2020年、NHK「趣味の園芸」で特別企画されたのが「万葉の花」。古の時代から愛されたフジ、ナデシコ、カキツバタなど、種類の選定からたずさわり、自分が解説したい花としては「キキョウ」を選びました。
「万葉集」で、巻八の山上憶良が詠んだ秋の七草に「萩が花、尾花、くず花、なでしこの花、をみなえし また 藤ばかま、朝顔の花」があります。この朝顔は、私たちが思っているヒルガオ科のアサガオではなく、キキョウではないかという説が有力です。万葉集が作られた時、アサガオは日本に渡来していないからです。

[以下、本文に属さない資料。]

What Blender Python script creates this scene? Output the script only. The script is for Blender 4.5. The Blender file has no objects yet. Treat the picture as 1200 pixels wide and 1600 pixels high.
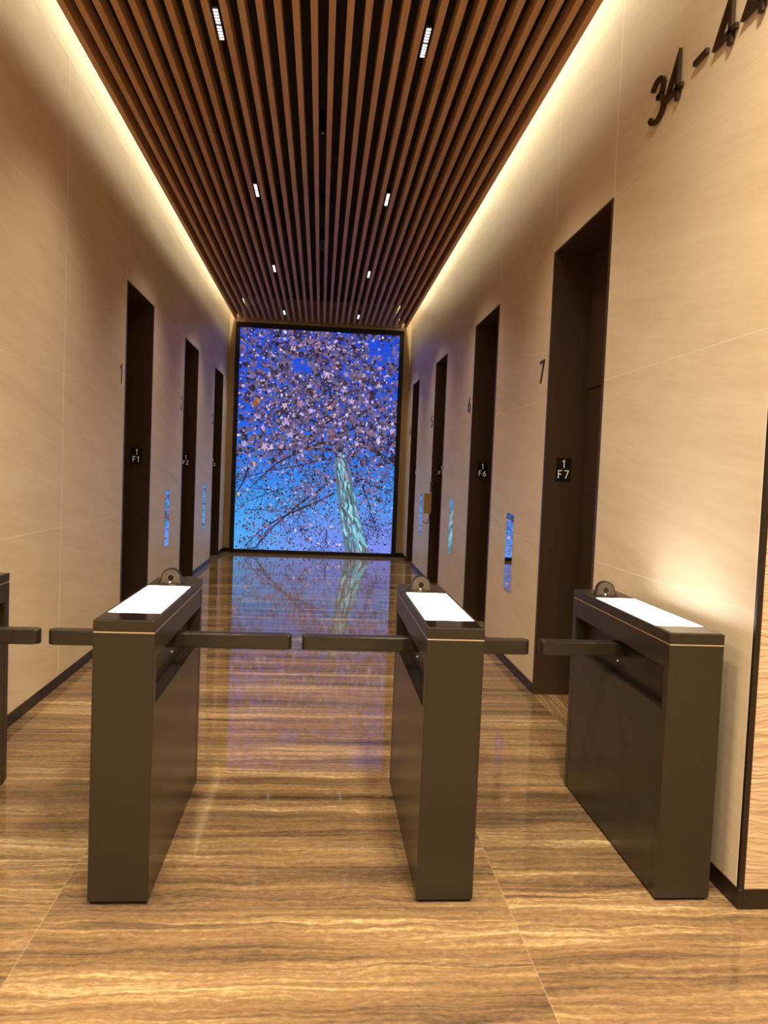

私が万葉集の中で紹介したいのは、山野に花咲くキキョウの姿を女性の姿になぞらえた美しい歌です。
「朝顔は 朝露負(お)ひて 咲くといへど夕影にこそ咲きまさりけれ」 巻 10-2104 作者未詳 (朝顔は朝露を受けて咲くというけれども、夕方の光の中でこそ、なお一層その美しいものなのですね)

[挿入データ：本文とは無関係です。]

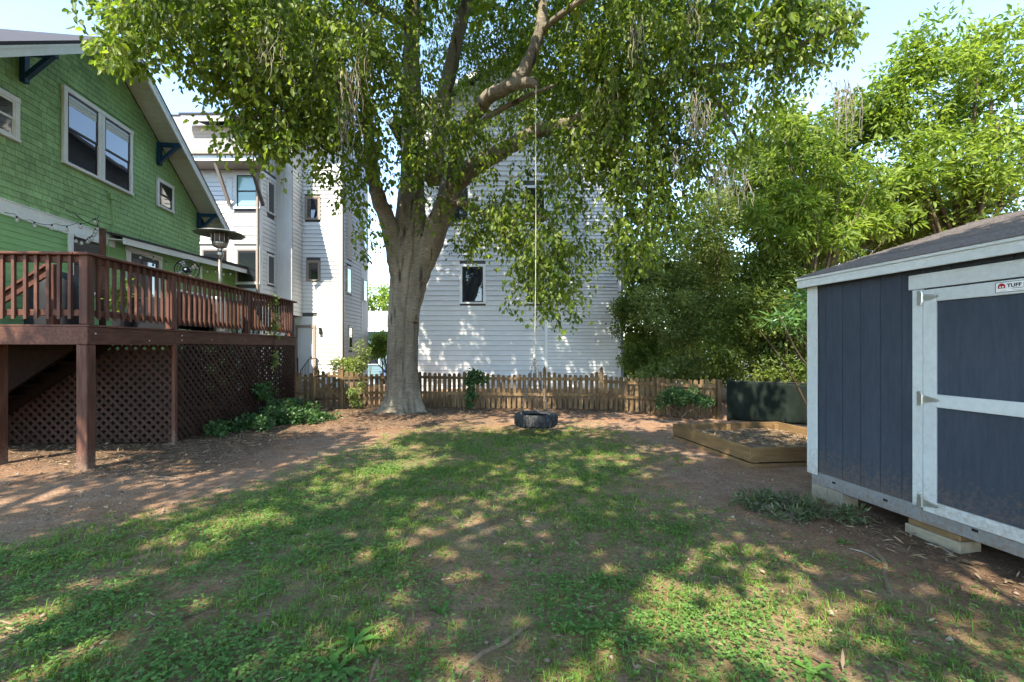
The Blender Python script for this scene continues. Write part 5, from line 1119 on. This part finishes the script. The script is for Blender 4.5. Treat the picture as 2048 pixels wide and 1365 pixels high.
# bare pale twig bundles that hang among the leaves
TB = [(1400, 190, 22, 8.3, 16, .8), (1395, 215, 18, 8.35, 8, .6), (1452, 330, 40, 8.5, 20, .75), (1480, 350, 22, 8.55, 10, .6), (1690, 175, 22, 8.6, 22, .9), (1272, 40, 14, 8.0, 10, .6), (1388, 10, 14, 8.2, 10, .5), (700, 150, 24, 7.7, 14, 1.0), (690, 210, 20, 7.8, 10, .8), (540, 70, 26, 6.9, 12, .55), (1215, 160, 20, 8.6, 10, .7), (720, 90, 14, 8.0, 8, .9), (1000, 460, 16, 9.3, 6, .4), (850, 215, 26, 9.0, 10, .35), (1350, 300, 20, 8.5, 8, .7)]
bs = []; bl = []
for px, py, rx, Y, n, ln in TB:
    for _ in range(n):
        p = P(px + random.gauss(0, rx * .6), py + random.uniform(-18, 18), Y + random.uniform(-.2, .2)); bs.append(tuple(p)); bl.append(ln * random.uniform(.6, 1.25))
bs = np.array(bs); bl = np.array(bl); nb_ = len(bs); t8 = np.linspace(0, 1, 8)
pth = bs[:, None, :] + np.array([0, 0, -1.0]) * (bl[:, None, None] * t8[None, :, None]); pth[:, 1:] += np.cumsum(RNG.normal(size=(nb_, 7, 3)) * np.array([.028, .028, .01]), axis=1)
twigs_mesh('bare_twigs', pth - np.array(TV)[None, None], RNG.uniform(.006, .010, nb_), M_twig, tree)

# ------------------------------------------------------------------ other trees and shrubs
def crown(name, clumps, n_leaf, L, material, parent, org, aspect=.5, droop=.25, flat=.8, spread_=1.0):
    """clumps: array (k,4) centre and radius; leaves sit on and in the clumps, facing out and up"""
    k = len(clumps); vol = clumps[:, 3] ** 2; idx = RNG.choice(k, n_leaf, p=vol / vol.sum()); d = rand_dir(n_leaf); d[:, 2] *= flat
    r = clumps[idx, 3] * RNG.random(n_leaf) ** .33 * spread_
    r *= 1 + .35 * (RNG.random(n_leaf) < .12) * RNG.random(n_leaf)
    pos = clumps[idx, :3] + d * r[:, None]
    ld_ = d + RNG.normal(size=(n_leaf, 3)) * .55 + np.array([0, 0, -droop]); nr_ = d * .6 + RNG.normal(size=(n_leaf, 3)) * .45 + np.array([0, 0, .7])
    rn = np.clip(RNG.normal(.5, .2, n_leaf) + RNG.normal(0, .14, k)[idx], 0, 1); l_ = L * RNG.uniform(.65, 1.25, n_leaf)
    return leaves(name, pos - np.array(org), ld_, nr_, l_, l_ * aspect * RNG.uniform(.8, 1.15, n_leaf), material, parent, rnd=rn)
def blob(c, r, n, cr):
    """n clumps through an ellipsoid, gathered towards its skin"""
    d = rand_dir(n); q = RNG.random(n) ** .45
    return np.concatenate([np.array(c) + d * q[:, None] * np.array(r), (cr * RNG.uniform(.6, 1.3, n))[:, None]], 1)
def make_tree(name, base, label, blobs, n_leaf, L, material, stems=3, tr=.12, aspect=.5, droop=.25, cat='tree', group=None, bark=None, branches=True, flat=.8):
    root = empty(name, tuple(base), 0, label, cat, group); cl = np.concatenate([blob(*b) for b in blobs]); o = Vector(base)
    crown('crown', cl, n_leaf, L, material, root, tuple(o), aspect, droop, flat)
    topz = cl[:, 2].max() - base[2]; m = bark or M_twigd
    cen = cl[:, :3].mean(axis=0) - np.array(base)
    for s_ in range(stems):
        a = random.uniform(0, 6.28); e = Vector((cen[0] + .35 * math.cos(a) * stems ** .5, cen[1] + .35 * math.sin(a) * stems ** .5, topz * random.uniform(.65, .85)))
        sx, sy = (random.uniform(-.2, .2), random.uniform(-.2, .2)) if stems > 1 else (0, 0)
        pa, ra = spline([(Vector((sx, sy, -.15)), tr), (Vector((sx + e.x * .25, sy + e.y * .25, e.z * .35)), tr * .75), (Vector((e.x * .7, e.y * .7, e.z * .7)), tr * .45), (e, tr * .15)], 5)
        MB().tube(pa, ra, 9).build('trunk', m, root, smooth=True)
    if branches:
        for i in RNG.choice(len(cl), min(len(cl), 14), replace=False):
            c = Vector(cl[i, :3]) - o; h = max(.2, c.z * random.uniform(.35, .6)); f = min(1, h / max(topz, .1))
            s0 = Vector((cen[0] * f * .8, cen[1] * f * .8, h)); pa, ra = spline([(s0, tr * .4), (s0.lerp(c, .5) + Vector((0, 0, .12)), tr * .25), (c, tr * .06)], 4)
            MB().tube(pa, ra, 6).build('branch', m, root, smooth=True)
    return root
M_twigd = mat('brown_shrub_bark', (.10, .075, .05), .9, .3, 14, (1, 1, .3), .5, rand=.15)
def W3(px, py, Y): p = P(px, py, Y); return (p.x, p.y, p.z)
def rp(rx, ry, Y, dy): return (rx * Y / F, dy, ry * Y / F)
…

この歌に出会ってから夕暮れ時にキキョウが咲く姿をじっと観察してみました。日中よりも花の色が濃く見えて、何とも艶っぽい姿に見えるんです。テキストの写真撮影を担当した主人に伝えると、キキョウの開花株を持って七ツ洞公園付近に出かけ、水田と夕日をバックにキキョウを撮影してくれました。風船のように膨らんだ蕾を指で押すと、パンと弾ける音も魅力のキキョウ。栽培は簡単ですからぜひお宅の庭でも咲かせていただきたいです。万葉人の想いを今も伝える花姿の美しさ、夏の夕暮れはキキョウとすごしてみてはいかがでしょう。